En su columna de hace unos días, José Joaquín Brunner y Mario Alarcón establecen que uno de los pilares que ha permitido el desarrollo de la educación superior en Chile es “un sistema mixto de provisión y financiamiento”. Quisiera profundizar el segundo punto.
Toda reforma debe realizarse tratando de anticipar los efectos que esta tendrá sobre el sistema al que se aplica. Porque lo que parece funcionar perfectamente bien en el papel o en la planilla de cálculo, muchas veces trae consecuencias desastrosas. La historia reciente de Chile tiene más de un ejemplo traumático, como el Transantiago y la reforma al sistema escolar.
En la educación superior, hace algunos años hubo un fuerte debate acerca de la gratuidad, la que iba a traer múltiples beneficios —y ningún problema— a las instituciones que la adoptaran. La práctica ha demostrado que varias universidades que creyeron en esa promesa han debido enfrentar serios problemas financieros.
Los logros y la estabilidad de la educación superior chilena no se entienden sin el apoyo financiero del Estado en conjunto con la contribución económica de los estudiantes y sus familias. Esto se explica por dos razones prácticas: primero, una formación de calidad requiere más recursos que los que el Estado puede entregar y, segundo, los estudios superiores siguen siendo una inversión muy rentable para las personas, lo que no quita que, por razones de equidad, se requieran apoyos al momento de estudiar.
Pero hay un elemento adicional que es clave. La autonomía es una condición esencial para todo proyecto universitario. Si el financiamiento de las universidades depende exclusivamente del Estado, la autonomía en la práctica desaparece, pues el proyecto, sus características y su desarrollo dependerán de las preferencias y prioridades políticas de quienes conducen el aparato público. Y eso es, por definición, contrario al quehacer universitario. La atención a este punto es central para cualquier modificación al financiamiento de la educación superior. Debemos cuidar la diversidad de nuestro sistema, que depende de la solvencia de cada institución.
Otra cosa totalmente diferente es que el Estado debe prestarles —y no regalarles— recursos a los estudiantes para financiar sus carreras. Lo más sensato y justo es que lo haga directamente, a una tasa baja y que, una vez que los egresados estén en condiciones de hacerlo, paguen lo que cada uno recibió, lo que coincide con la recomendación de la OCDE. Por ningún motivo a través de un impuesto al trabajo, porque los profesionales en Chile ya tienen en exceso.
Igual de esencial es que las familias que pueden asumir el pago desde ya, lo hagan. El aporte que hoy estas realizan es indispensable para que Chile tenga universidades de primer nivel, capaces de competir internacionalmente.

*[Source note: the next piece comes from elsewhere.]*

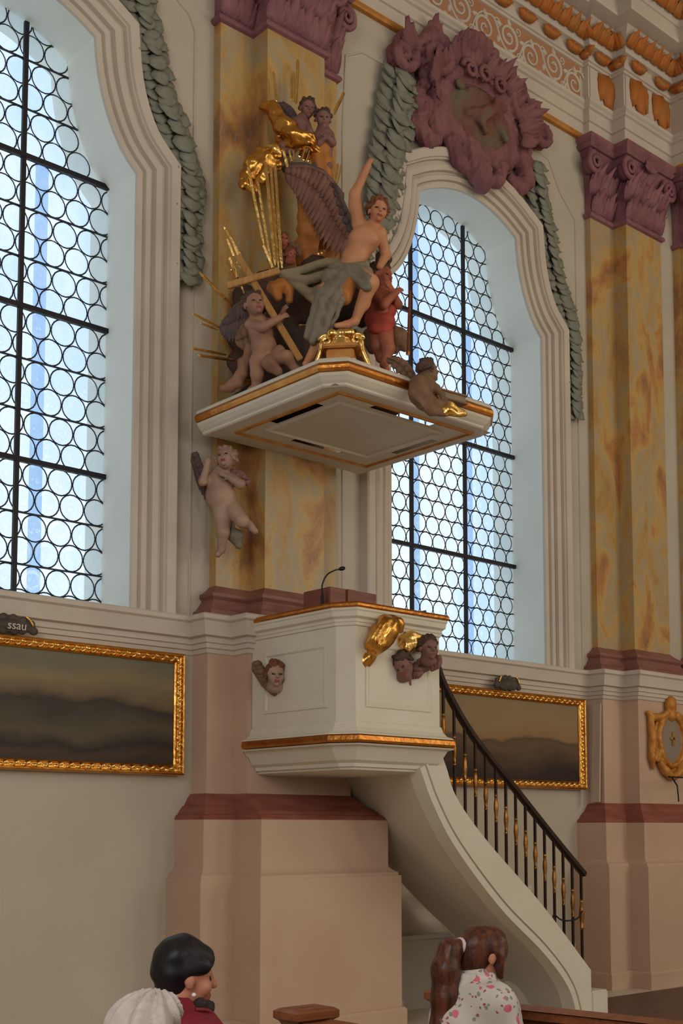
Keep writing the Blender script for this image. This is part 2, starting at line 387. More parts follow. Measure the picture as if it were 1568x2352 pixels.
# ------------------------------------------------------------------ helpers: sculpting with a distance field
class SDF:
    def __init__(s, t0=None, voxel=.008, k=.02, toward=None):
        s.P = []; s.vox = voxel; s.k = k; s.t0 = t0; s.px = (t0 or FPX) / FPX; s.disp = []
    def J(s, p):
        if s.t0 is None or len(p) == 4: return np.array(p[:3], float)
        return at_depth(p[0], p[1], s.t0 - (p[2] if len(p) > 2 else 0.))
    def cap(s, a, b, ra, rb=None, m=0, k=None, sub=False):
        rb = ra if rb is None else rb
        s.P.append(('c', s.J(a), s.J(b), ra * s.px, rb * s.px, m, k, sub)); return s
    def chain(s, pts, rs, m=0, k=None):
        for i in range(len(pts) - 1): s.cap(pts[i], pts[i + 1], rs[i], rs[i + 1], m, k)
        return s
    def ell(s, c, r, ax=None, m=0, k=None, sub=False):
        r = np.array(r if hasattr(r, '__len__') else (r, r, r), float) * s.px
        A = np.stack([_R, -_F0, _Z]) if ax is None else np.array(ax, float)
        s.P.append(('e', s.J(c), A, r, 0, m, k, sub)); return s
    @staticmethod
    def _d(p, X):
        if p[0] == 'c':
            a, b, ra, rb = p[1], p[2], p[3], p[4]; ab = b - a; L2 = ab @ ab
            w = X - a
            t = np.clip((w @ ab) / (L2 + 1e-12), 0, 1) if L2 > 1e-12 else np.zeros(X.shape[:-1])
            return np.linalg.norm(w - t[..., None] * ab, axis=-1) - (ra + (rb - ra) * t)
        q = (X - p[1]) @ p[2].T
        r = p[3]; k0 = np.linalg.norm(q / r, axis=-1); k1 = np.linalg.norm(q / (r * r), axis=-1)
        return k0 * (k0 - 1) / (k1 + 1e-9)
    def _bb(s, p, pad):
        if p[0] == 'c': lo = np.minimum(p[1] - p[3], p[2] - p[4]); hi = np.maximum(p[1] + p[3], p[2] + p[4])
        else:
            e = np.sqrt(((p[2] * p[3][:, None]) ** 2).sum(0)); lo = p[1] - e; hi = p[1] + e
        return lo - pad, hi + pad
    def mesh(s, name, mats, parent=None, loc=None):
        v = s.vox; pad = 5 * v
        adds = [p for p in s.P if not p[7]]
        lo = np.min([s._bb(p, pad)[0] for p in adds], 0); hi = np.max([s._bb(p, pad)[1] for p in adds], 0)
        n = np.ceil((hi - lo) / v).astype(int) + 1
        F = np.full(n, 10 * v + .2, np.float32)
        for p in s.P:
            k = s.k if p[6] is None else p[6]
            a, b = s._bb(p, 4 * v + k)
            i0 = np.maximum(np.floor((a - lo) / v).astype(int), 0); i1 = np.minimum(np.ceil((b - lo) / v).astype(int) + 1, n)
            if (i1 <= i0).any(): continue
            g = np.stack(np.meshgrid(*[lo[i] + v * np.arange(i0[i], i1[i]) for i in range(3)], indexing='ij'), -1)
            d = s._d(p, g); sl = tuple(slice(i0[i], i1[i]) for i in range(3)); Fs = F[sl]
            if p[7]:
                h = np.clip(.5 - .5 * (Fs + d) / k, 0, 1); F[sl] = Fs * (1 - h) - d * h + k * h * (1 - h)
            else:
                h = np.clip(.5 + .5 * (Fs - d) / k, 0, 1); F[sl] = Fs * (1 - h) + d * h - k * h * (1 - h)
        if s.disp:
            near = np.argwhere(np.abs(F) < 4 * v); X = lo + v * near
            for fn in s.disp: F[tuple(near.T)] += fn(X).astype(np.float32)
        F = np.clip(F, -3 * v, 3 * v)
        g = openvdb.FloatGrid(3 * v); g.copyFromArray(F); pts, quads = g.convertToQuads()
        pts = lo + v * pts.astype(float)
        off = np.zeros(3) if loc is None else np.array(loc, float)
        me = bpy.data.meshes.new(name); me.from_pydata((pts - off).tolist(), [], quads[:, ::-1].tolist())
        mats = mats if isinstance(mats, (list, tuple)) else [mats]
        for mm in mats: me.materials.append(mm)
        if len(mats) > 1:
            fc = pts[quads].mean(1); best = np.full(len(fc), 1e9); idx = np.zeros(len(fc), int)
            for p in adds:
                d = s._d(p, fc); w = d < best; best[w] = d[w]; idx[w] = p[5]
            me.polygons.foreach_set('material_index', idx.tolist())
        me.polygons.foreach_set('use_smooth', [True] * len(me.polygons)); me.update()
        return link_mesh(name, me, parent, loc)
    # --- anatomy
    def head(s, c, fwd, H, up=(0, 0, 1), lip=1, eye=2, neck=None, nr=.21, ears=True, skin=0, child=False):
        """c = head centre (world), H = crown to chin in metres"""
        c = np.array(c, float); f = np.array(fwd, float); f /= np.linalg.norm(f); u = np.array(up, float); u = u - f * (u @ f); u /= np.linalg.norm(u); r = np.cross(f, u)
        P = lambda a, b, d: c + H * (a * r + b * f + d * u)
        A = np.stack([r, f, u]); px = s.px; s.px = 1.0; t0 = s.t0; s.t0 = None; kk = .05 * H
        w = 1.1 if child else 1.0
        s.ell(P(0, -.05, .12), (.35 * H * w, .43 * H, .38 * H), A, skin, kk)
        s.ell(P(0, .10, -.16), (.27 * H * w, .29 * H, .33 * H), A, skin, .1 * H)
        s.cap(P(0, .37, .06), P(0, .445, -.10), .04 * H, .065 * H, skin, .04 * H)
        s.cap(P(-.15, .32, .10), P(.15, .32, .10), .05 * H, .05 * H, skin, .06 * H)
        for q in (-1, 1):
            s.ell(P(q * .17, .26, -.13), (.13 * H * w, .11 * H, .13 * H), A, skin, .08 * H)
            s.ell(P(q * .145, .40, .02), (.075 * H, .07 * H, .05 * H), A, skin, .03 * H, True)
            s.ell(P(q * .14, .325, .015), (.06 * H, .05 * H, .028 * H), A, eye, .012 * H)
            if ears: s.ell(P(q * .36 * w, -.04, -.04), (.045 * H, .09 * H, .13 * H), A, skin, .03 * H)
        s.cap(P(-.07, .375, -.255), P(.07, .375, -.255), .028 * H, .028 * H, lip, .02 * H)
        s.cap(P(-.055, .37, -.30), P(.055, .37, -.30), .032 * H, .032 * H, lip, .02 * H)
        s.ell(P(0, .31, -.40), (.10 * H, .09 * H, .09 * H), A, skin, .06 * H)
        if neck is not None: s.cap(P(0, -.10, -.18), np.array(neck, float), nr * H, nr * H * 1.12, skin, .1 * H)
        s.px = px; s.t0 = t0
        return P, A
    def hand(s, w, d, nrm, L, curl=.5, side=1, m=0):
        """w wrist, d finger direction, nrm back of the hand, L hand length"""
        w = np.array(w, float); d = np.array(d, float); d /= np.linalg.norm(d); nn = np.array(nrm, float); nn -= d * (nn @ d); nn /= np.linalg.norm(nn); r = np.cross(d, nn) * side
        px = s.px; s.px = 1.0; t0 = s.t0; s.t0 = None; A = np.stack([r, d, nn])
        s.ell(w + d * L * .26, (.20 * L, .30 * L, .11 * L), A, m, .02 * L)
        for i, (o, ln) in enumerate(((-.16, .40), (-.055, .47), (.055, .44), (.15, .34))):
            a = w + d * L * .48 + r * L * o
            d1 = d * math.cos(curl * .7) - nn * math.sin(curl * .7); d2 = d * math.cos(curl * 1.8) - nn * math.sin(curl * 1.8)
            b = a + d1 * L * ln * .55; e = b + d2 * L * ln * .5
            s.cap(a, b, .055 * L, .048 * L, m, .012 * L); s.cap(b, e, .048 * L, .036 * L, m, .012 * L)
        a = w + d * L * .14 - r * L * .15; b = a + (d * .5 - r * .6 - nn * .2) * L * .28; e = b + (d * .8 - r * .1 - nn * .4 * (1 + curl)) * L * .22
        s.cap(a, b, .065 * L, .052 * L, m, .02 * L); s.cap(b, e, .052 * L, .04 * L, m, .012 * L)
        s.px = px; s.t0 = t0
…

Los aportes de las familias permiten financiar una actividad de una complejidad difícil de visualizar para quienes no conocen en profundidad su quehacer. La mejora continua en la calidad de la educación requiere nuevas inversiones y tecnologías. Los estándares de acreditación y las nuevas leyes y regulaciones obligan a aumentar las planillas cada vez más. La innovación consiste, precisamente, en buscar nuevas maneras de hacer las cosas, equivocándose una y otra vez, lo que constituye un proceso muy caro y sobrepasa las posibilidades del fisco, que tiene otras prioridades. Por eso el pago que asumen directamente las familias es fundamental.
La sola idea de suponer que la autoridad de turno va a poder estimar cuánto cuesta formar un profesional de una determinada disciplina es aberrante y muestra un profundo desconocimiento de lo diferente que puede ser una institución universitaria de otra. Y esa es la razón por la que la fijación estatal de aranceles en educación superior seguirá fracasando. De hecho, las mejores universidades del país se salvaron de los estragos de la gratuidad, precisamente porque pueden cobrar a sus estudiantes de mayores ingresos.
El futuro de nuestro sistema dependerá, lamentablemente, de la reforma que se anunciará en pocos días más. En el debate y proceso legislativo que vendrá después, es indispensable priorizar las consecuencias sobre las instituciones a las que hoy se responsabiliza de formar a nuestros futuros profesionales.
La educación superior chilena requiere reglas sólidas, bien diseñadas, que ayuden a los jóvenes a tener una educación de calidad y que no pongan en riesgo la autonomía y viabilidad financiera de las instituciones.